- **Data to process**
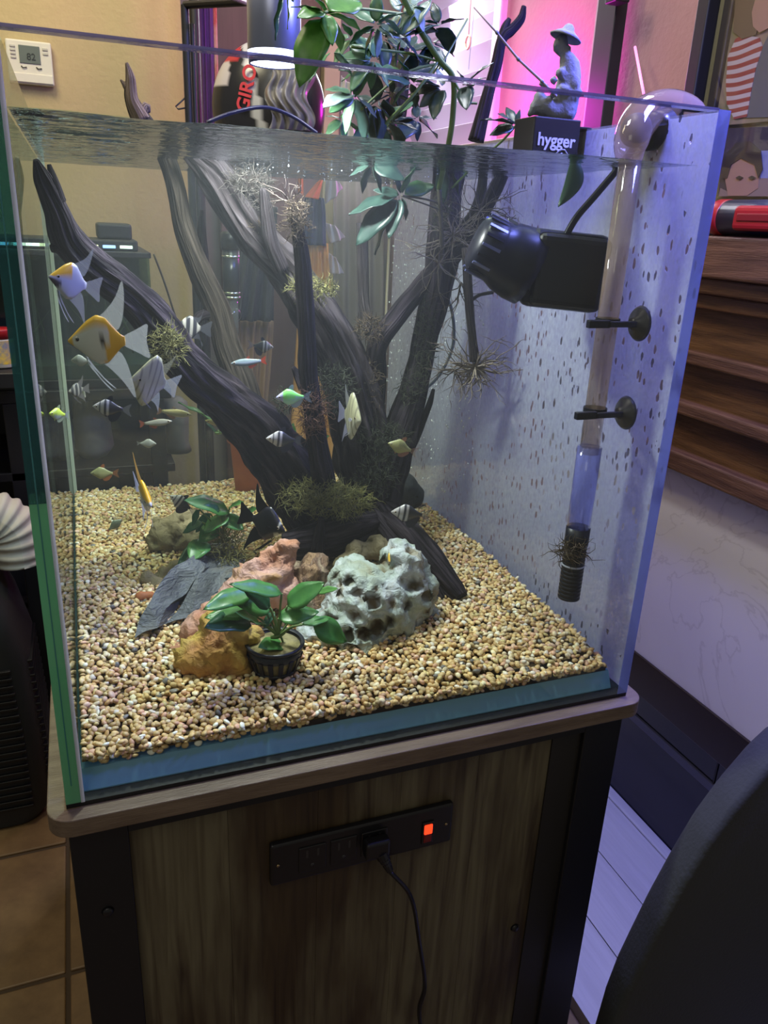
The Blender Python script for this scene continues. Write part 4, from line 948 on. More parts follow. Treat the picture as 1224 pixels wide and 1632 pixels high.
branch([(57, 255, .27, 4), (68, 285, .28, 12), (90, 335, .29, 16), (110, 385, .30, 22), (150, 425, .31, 22), (200, 463, .32, 25), (245, 510, .34, 29), (290, 575, .35, 31), (345, 625, .36, 33), (400, 672, .37, 38), (445, 730, .38, 40), (480, 790, .39, 40), (510, 850, .385, 36)], m_bark_dark, .19, 13, 52, 110, 1, 'thick ridged log rising to the left')
branch([(78, 262, .285, 3), (84, 285, .285, 7), (92, 320, .29, 12)], m_bark_dark, .1, 7, 14, 16, 2)
branch([(82, 396, .295, 6), (98, 392, .30, 12), (120, 395, .30, 14)], m_bark_dark, .1, 7, 14, 14, 3)
branch([(203, 104, .50, 2), (208, 125, .50, 7), (210, 160, .50, 10), (232, 200, .50, 15), (258, 235, .50, 15), (278, 290, .50, 15), (292, 360, .50, 16), (318, 430, .49, 18), (345, 490, .48, 18), (362, 550, .47, 19), (385, 610, .45, 20), (410, 680, .43, 22), (450, 760, .41, 24)], m_bark_grey, .08, 9, 28, 90, 4, 'long grey-brown stick breaking the surface at the left')
branch([(202, 100, .499, 2.5), (208, 124, .499, 8), (211, 160, .499, 11), (226, 192, .499, 15.5)], m_bark_dry, .14, 7, 22, 26, 5)
branch([(192, 127, .50, 1.5), (200, 137, .50, 5), (209, 152, .50, 7)], m_bark_dry, .1, 5, 12, 10, 5)
branch([(238, 180, .50, 2), (232, 170, .50, 7), (222, 200, .50, 9)], m_bark_dry, .1, 5, 12, 10, 5)
branch([(322, 335, .56, 3), (321, 365, .56, 7), (325, 410, .55, 8), (332, 470, .53, 8), (350, 540, .5, 8)], m_bark_dark, .08, 5, 14, 24, 6)
branch([(308, 520, .47, 4), (318, 505, .475, 8), (335, 500, .48, 9)], m_bark_dark, .05, 5, 12, 10, 6)
branch([(300, 240, .46, 12), (338, 272, .46, 24), (372, 320, .45, 27), (410, 378, .44, 28), (455, 430, .43, 30), (490, 480, .42, 32), (530, 545, .41, 33), (560, 620, .40, 34), (578, 700, .40, 38), (592, 790, .40, 42)], m_bark, .24, 15, 60, 130, 7, 'twisted deeply grooved trunk')
branch([(420, 300, .385, 6), (425, 340, .39, 10), (432, 385, .395, 12), (450, 430, .40, 12)], m_bark, .12, 7, 18, 26, 8)
branch([(470, 345, .31, 8), (480, 400, .31, 12), (485, 470, .31, 13), (489, 540, .31, 13), (492, 600, .315, 14), (500, 660, .32, 15), (508, 720, .33, 17), (520, 780, .35, 20)], m_bark_dark, .10, 9, 26, 60, 9, 'thin upright stick in front')
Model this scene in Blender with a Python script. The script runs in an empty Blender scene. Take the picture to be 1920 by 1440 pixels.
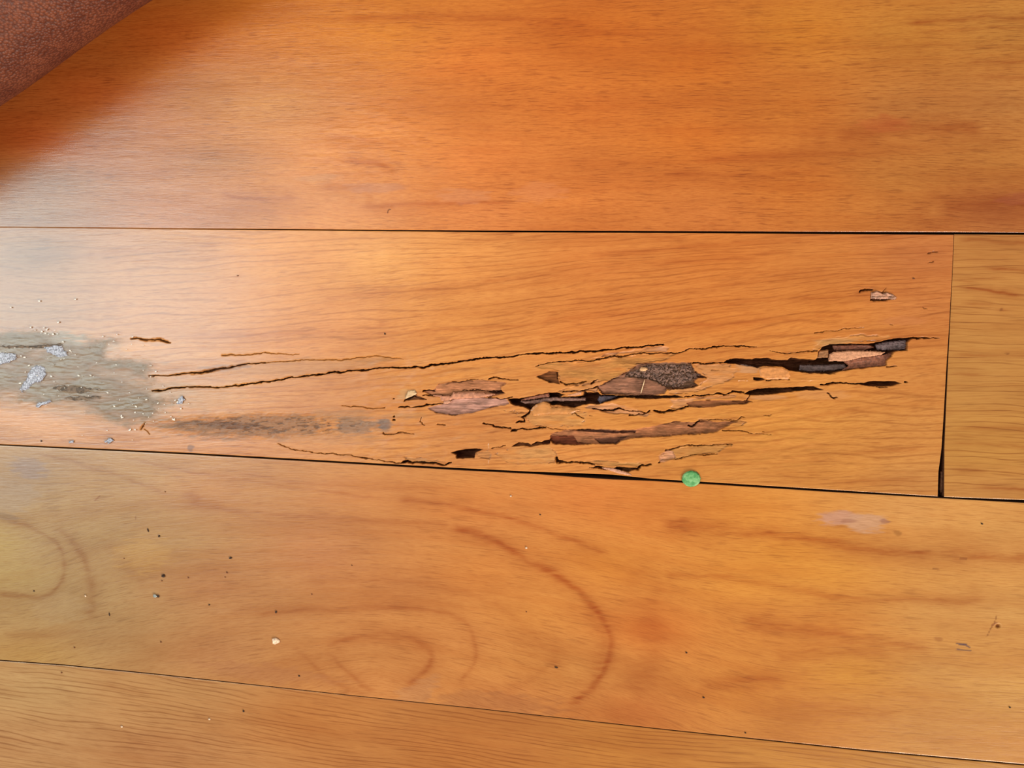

- **What you will do**
Copy every line above word for word and exclude the pictures.

- **Complete answer**
The Blender Python script for this scene continues. Write part 4, from line 948 on. More parts follow. Treat the picture as 1224 pixels wide and 1632 pixels high.
branch([(57, 255, .27, 4), (68, 285, .28, 12), (90, 335, .29, 16), (110, 385, .30, 22), (150, 425, .31, 22), (200, 463, .32, 25), (245, 510, .34, 29), (290, 575, .35, 31), (345, 625, .36, 33), (400, 672, .37, 38), (445, 730, .38, 40), (480, 790, .39, 40), (510, 850, .385, 36)], m_bark_dark, .19, 13, 52, 110, 1, 'thick ridged log rising to the left')
branch([(78, 262, .285, 3), (84, 285, .285, 7), (92, 320, .29, 12)], m_bark_dark, .1, 7, 14, 16, 2)
branch([(82, 396, .295, 6), (98, 392, .30, 12), (120, 395, .30, 14)], m_bark_dark, .1, 7, 14, 14, 3)
branch([(203, 104, .50, 2), (208, 125, .50, 7), (210, 160, .50, 10), (232, 200, .50, 15), (258, 235, .50, 15), (278, 290, .50, 15), (292, 360, .50, 16), (318, 430, .49, 18), (345, 490, .48, 18), (362, 550, .47, 19), (385, 610, .45, 20), (410, 680, .43, 22), (450, 760, .41, 24)], m_bark_grey, .08, 9, 28, 90, 4, 'long grey-brown stick breaking the surface at the left')
branch([(202, 100, .499, 2.5), (208, 124, .499, 8), (211, 160, .499, 11), (226, 192, .499, 15.5)], m_bark_dry, .14, 7, 22, 26, 5)
branch([(192, 127, .50, 1.5), (200, 137, .50, 5), (209, 152, .50, 7)], m_bark_dry, .1, 5, 12, 10, 5)
branch([(238, 180, .50, 2), (232, 170, .50, 7), (222, 200, .50, 9)], m_bark_dry, .1, 5, 12, 10, 5)
branch([(322, 335, .56, 3), (321, 365, .56, 7), (325, 410, .55, 8), (332, 470, .53, 8), (350, 540, .5, 8)], m_bark_dark, .08, 5, 14, 24, 6)
branch([(308, 520, .47, 4), (318, 505, .475, 8), (335, 500, .48, 9)], m_bark_dark, .05, 5, 12, 10, 6)
branch([(300, 240, .46, 12), (338, 272, .46, 24), (372, 320, .45, 27), (410, 378, .44, 28), (455, 430, .43, 30), (490, 480, .42, 32), (530, 545, .41, 33), (560, 620, .40, 34), (578, 700, .40, 38), (592, 790, .40, 42)], m_bark, .24, 15, 60, 130, 7, 'twisted deeply grooved trunk')
branch([(420, 300, .385, 6), (425, 340, .39, 10), (432, 385, .395, 12), (450, 430, .40, 12)], m_bark, .12, 7, 18, 26, 8)
branch([(470, 345, .31, 8), (480, 400, .31, 12), (485, 470, .31, 13), (489, 540, .31, 13), (492, 600, .315, 14), (500, 660, .32, 15), (508, 720, .33, 17), (520, 780, .35, 20)], m_bark_dark, .10, 9, 26, 60, 9, 'thin upright stick in front')
Model this scene in Blender with a Python script. The script runs in an empty Blender scene. Take the picture to be 1920 by 1440 pixels.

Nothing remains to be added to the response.